— TO DO —
Note each line of the listing that contains the string "part", and copy it.

— DATA SECTION —
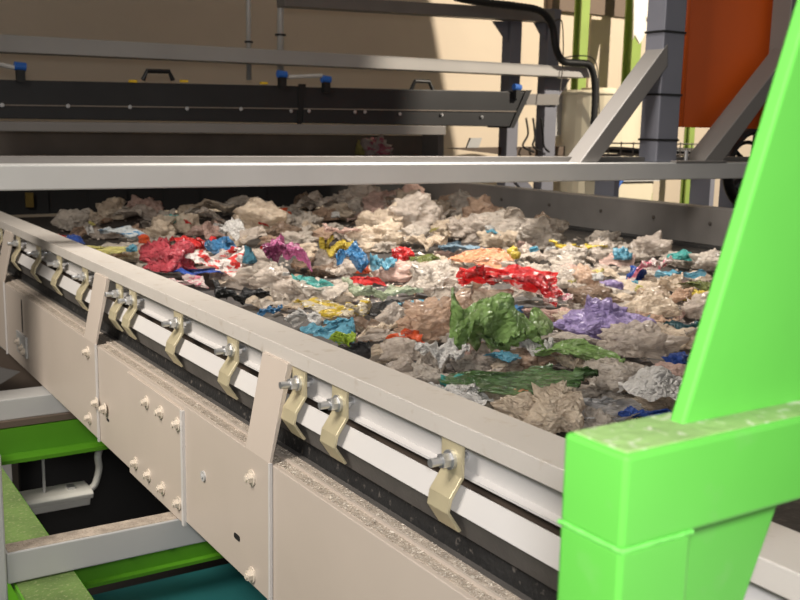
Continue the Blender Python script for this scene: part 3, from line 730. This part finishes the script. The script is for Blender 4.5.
# individually recognisable pieces: (px, py, w px, h px, colour, form, name, label)
PCS = [
 (55, 229, 18, 9, 'red', 'w', 'film_scrap', 'small red film scrap beside the rail at the dark belt end'),
 (71, 232, 16, 11, 'dblue', 'w', 'film_scrap', 'small blue film scrap beside the rail just right of the red one'),
 (102, 239, 50, 11, 'paley', 'f', 'film_sheet', 'flattened pale yellow film lying close to the rail'),
 (165, 248, 38, 30, 'pink', 'W', 'plastic_bag', 'translucent pink plastic bag near the rail'),
 (192, 235, 32, 16, 'red', 's', 'film_sheet', 'red film tucked behind the translucent pink bag'),
 (143, 230, 9, 9, 'orange', 'w', 'film_scrap', 'tiny orange-red scrap at the far heap edge'),
 (118, 223, 42, 14, 'bluewhite', 's', 'film_sheet', 'white and light blue film at the far heap edge'),
 (172, 211, 15, 9, 'teal', 'w', 'film_scrap', 'small teal scrap on top of the far heap edge'),
 (216, 252, 42, 26, 'redprint', 's', 'plastic_bag', 'white plastic bag with red print behind the pink bag'),
 (218, 238, 22, 18, 'blue', 's', 'film_sheet', 'blue film beside the white bag with red print'),
 (246, 247, 14, 16, 'sky', 'w', 'film_scrap', 'light blue scrap right of the white bag with red print'),
 (191, 264, 46, 8, 'dblue', 'f', 'film_sheet', 'narrow flat blue strip in front of the pink bag'),
 (185, 273, 38, 14, 'pinkwhite', 's', 'film_sheet', 'white film with pink print in front of the narrow blue strip'),
 (236, 288, 44, 24, 'black', 's', 'plastic_bag', 'crumpled black plastic bag near the rail'),
 (267, 306, 20, 16, 'blue', 's', 'film_scrap', 'blue film scrap beside the rail in front of the black bag'),
 (230, 221, 18, 20, 'white', 's', 'film_scrap', 'upright white film scrap on the far heap'),
 (281, 204, 13, 8, 'orange', 'w', 'film_scrap', 'orange scrap at the top of the far heap'),
 (285, 246, 32, 32, 'magenta', 's', 'film_sheet', 'magenta and purple film standing up from the heap'),
 (335, 241, 24, 22, 'yellow', 's', 'film_sheet', 'dull yellow film standing beside the blue film'),
 (352, 250, 26, 28, 'blue', 's', 'film_sheet', 'blue film right of the dull yellow film'),
 (382, 256, 20, 18, 'sky', 's', 'film_scrap', 'light blue film scrap further right of the dull yellow film'),
 (403, 246, 18, 14, 'red', 'w', 'film_scrap', 'small dark red wad in the middle of the heap'),
 (425, 252, 24, 12, 'olive', 's', 'film_scrap', 'olive green scrap beside the small dark red wad'),
 (308, 275, 32, 17, 'teal', 's', 'film_sheet', 'bright teal film in the middle of the heap'),
 (363, 261, 10, 9, 'orange', 'w', 'film_scrap', 'tiny orange scrap between the two blue films'),
 (365, 273, 26, 9, 'red', 'f', 'film_scrap', 'flat red scrap right of the bright teal film'),
 (380, 285, 52, 24, 'greenish', 's', 'plastic_bag', 'pale greenish white bag right of the bright teal film'),
 (416, 298, 46, 16, 'sky', 's', 'film_sheet', 'light blue film in front of the pale greenish bag'),
 (480, 250, 46, 22, 'peach', 's', 'film_sheet', 'peach coloured film behind the big red bag'),
 (514, 278, 76, 34, 'redw', 'S', 'plastic_bag', 'big bright red plastic bag in the middle of the heap'),
 (465, 240, 36, 14, 'bluegrey', 's', 'film_sheet', 'blue grey film behind the peach film'),
 (514, 245, 10, 12, 'yellow', 'w', 'film_scrap', 'tiny yellow scrap right of the peach film'),
 (497, 322, 74, 58, 'green', 'S', 'plastic_bag', 'large translucent green plastic bag in front of the red bag'),
 (440, 313, 58, 38, 'tan', 'W', 'plastic_bag', 'tan translucent bag left of the large green bag'),
 (512, 303, 22, 15, 'blue', 'w', 'film_scrap', 'blue scrap lying on the large green bag'),
 (334, 303, 52, 24, 'yelblot', 's', 'film_sheet', 'pale film with yellow blotches near the rail'),
 (302, 312, 30, 22, 'white', 's', 'film_sheet', 'white crumpled film left of the yellow-blotched film'),
 (328, 324, 40, 24, 'sky', 's', 'film_sheet', 'sky blue film near the rail with a lime piece on it'),
 (343, 331, 20, 18, 'lime', 's', 'film_scrap', 'lime green film scrap lying on the sky blue film'),
 (408, 329, 28, 15, 'orange', 's', 'film_sheet', 'red-orange crumpled film in front of the tan bag'),
 (443, 347, 34, 28, 'white', 's', 'paper_sheet', 'upright creased white sheet in front of the tan bag'),
 (528, 374, 118, 34, 'dgreen', 'F', 'plastic_bag', 'dark green translucent film spread flat near the rail'),
 (462, 386, 44, 20, 'white', 's', 'paper_sheet', 'crumpled white sheet closest to the rail'),
 (505, 348, 26, 13, 'sky', 's', 'film_scrap', 'light blue scrap right at the front of the green bag'),
 (558, 332, 66, 26, 'milky', 's', 'film_sheet', 'long pale film draped behind the dark green film'),
 (538, 340, 24, 20, 'white', 's', 'film_scrap', 'white torn film between the large green bag and the draped pale film'),
 (582, 346, 66, 26, 'green', 's', 'film_sheet', 'mid green film lying behind the dark green film'),
 (457, 372, 26, 10, 'teal', 'f', 'film_scrap', 'small teal scrap beside the crumpled white sheet near the rail'),
 (523, 387, 20, 14, 'peach', 'w', 'film_scrap', 'orange-pink scrap in front of the dark green film'),
 (352, 342, 28, 16, 'black', 's', 'film_scrap', 'black scrap beside the rail in front of the lime piece'),
 (383, 302, 40, 16, 'black', 's', 'film_sheet', 'black film between yellow-blotched film and light blue film'),
 (361, 314, 28, 14, 'brown', 's', 'film_scrap', 'brown film scrap right of the yellow-blotched film'),
 (608, 316, 58, 38, 'lilac', 'W', 'plastic_bag', 'lilac plastic bag on the right part of the heap'),
 (614, 277, 18, 11, 'lilac', 'w', 'film_scrap', 'small lilac scrap behind the lilac bag'),
 (644, 334, 60, 30, 'clearg', 'W', 'plastic_bag', 'shiny clear crumpled bag right of the lilac bag'),
 (580, 239, 34, 13, 'yellow', 's', 'film_sheet', 'yellow-orange film at the far right edge of the heap'),
 (624, 246, 14, 12, 'sky', 'w', 'film_scrap', 'light blue scrap right of the yellow-orange film'),
 (686, 247, 20, 10, 'teal', 'w', 'film_scrap', 'teal scrap closest to the far guard'),
 (683, 266, 32, 11, 'sky', 'f', 'film_sheet', 'flat light blue film below the teal scrap near the far guard'),
 (652, 262, 28, 24, 'pinkwhite', 's', 'film_sheet', 'pale pink and white film on the right of the heap'),
 (638, 266, 14, 14, 'dblue', 'w', 'film_scrap', 'dark blue scrap left of the pale pink film'),
 (706, 279, 34, 14, 'olive', 's', 'film_sheet', 'olive green film beside the green brace'),
 (700, 289, 20, 12, 'yellow', 'w', 'film_scrap', 'bright yellow wad below the olive green film'),
 (595, 264, 16, 8, 'paley', 'f', 'film_scrap', 'pale yellow scrap behind the small lilac scrap'),
 (661, 378, 50, 34, 'white', 'S', 'plastic_bag', 'puffed white plastic bag beside the green brace'),
 (679, 350, 18, 10, 'dblue', 'w', 'film_scrap', 'bright blue scrap on bare belt behind the puffed white bag'),
 (606, 359, 28, 20, 'milky', 's', 'film_scrap', 'ragged grey-white scrap on bare belt behind the dark green film'),
 (656, 407, 44, 13, 'dblue', 'f', 'film_sheet', 'flat blue film tucked below the puffed white bag'),
 (612, 401, 60, 20, 'mesh', 'f', 'film_sheet', 'grey bubble film right of the dark green film'),
 (686, 319, 22, 12, 'dteal', 's', 'film_scrap', 'dark teal scrap beside the green brace'),
 (704, 325, 22, 16, 'milky', 's', 'film_scrap', 'milky scrap against the green brace beside the dark teal scrap'),
 (560, 290, 20, 12, 'pinkwhite', 's', 'film_scrap', 'white and pink scrap right of the big red bag'),
 (548, 305, 40, 14, 'pinkish', 's', 'film_sheet', 'pinkish film between the big red bag and the lilac bag'),
 (455, 330, 20, 10, 'milky', 'w', 'film_scrap', 'small milky wad at the foot of the tan bag'),
 (262, 262, 34, 18, 'milky', 's', 'film_sheet', 'milky film right of the white bag with red print'),
 (340, 222, 30, 12, 'pinkish', 's', 'film_sheet', 'pinkish film at the back of the heap above the dull yellow film'),
 (540, 262, 28, 14, 'milky', 's', 'film_sheet', 'milky film behind the right end of the big red bag'),
 (432, 266, 26, 10, 'bluegrey', 'f', 'film_scrap', 'blue grey scrap in front of the olive green scrap'),
 (475, 268, 30, 12, 'bluewhite', 's', 'film_sheet', 'white film with blue print left of the big red bag'),
]
occ = []
rp = random.Random(21)
cnt = dict(w=0, s=0, f=0, W=0, S=0, F=0)
LIFT = .13
for (px, py, wp, hp2, mm, form, nm, lab) in PCS:
    far = max(0, min(1, (300-py)/100))
    lift = LIFT*(1+.9*far)
    P = onz(px, py+hp2*.5, ZB+lift)
    _, _, dep = proj(P)
    w = wp/F*dep*1.2
    d = w*{'w': .8, 's': .75, 'f': .55, 'W': .8, 'S': .75, 'F': .62}[form]
    sinel = .2
    h = max(.06, hp2/F*dep*1.15-d*sinel*(.45 if form in 'WS' else .7))
    Q = Vector(P)+Vector((.5376, .843, 0))*d*.42      # push back so that the front edge stays put
    Q.z = ZB+lift*.55
    lst = dict(w=WADS, s=SHEETS, f=FLAT, W=BIGW, S=BIGS, F=FLAT)[form]
    me = lst[cnt[form] % len(lst)]; cnt[form] += 1
    put(nm, me, mm, Q, w, d, h, ALIGN+(math.pi if rp.random() < .5 else 0)+rp.uniform(-.15, .15), lab, 'plastic waste' if nm != 'paper_sheet' else 'paper')
    occ.append((px, py, wp, hp2))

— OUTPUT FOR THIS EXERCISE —
Continue the Blender Python script for this scene: part 3, from line 730. This part finishes the script. The script is for Blender 4.5.
 (608, 316, 58, 38, 'lilac', 'W', 'plastic_bag', 'lilac plastic bag on the right part of the heap'),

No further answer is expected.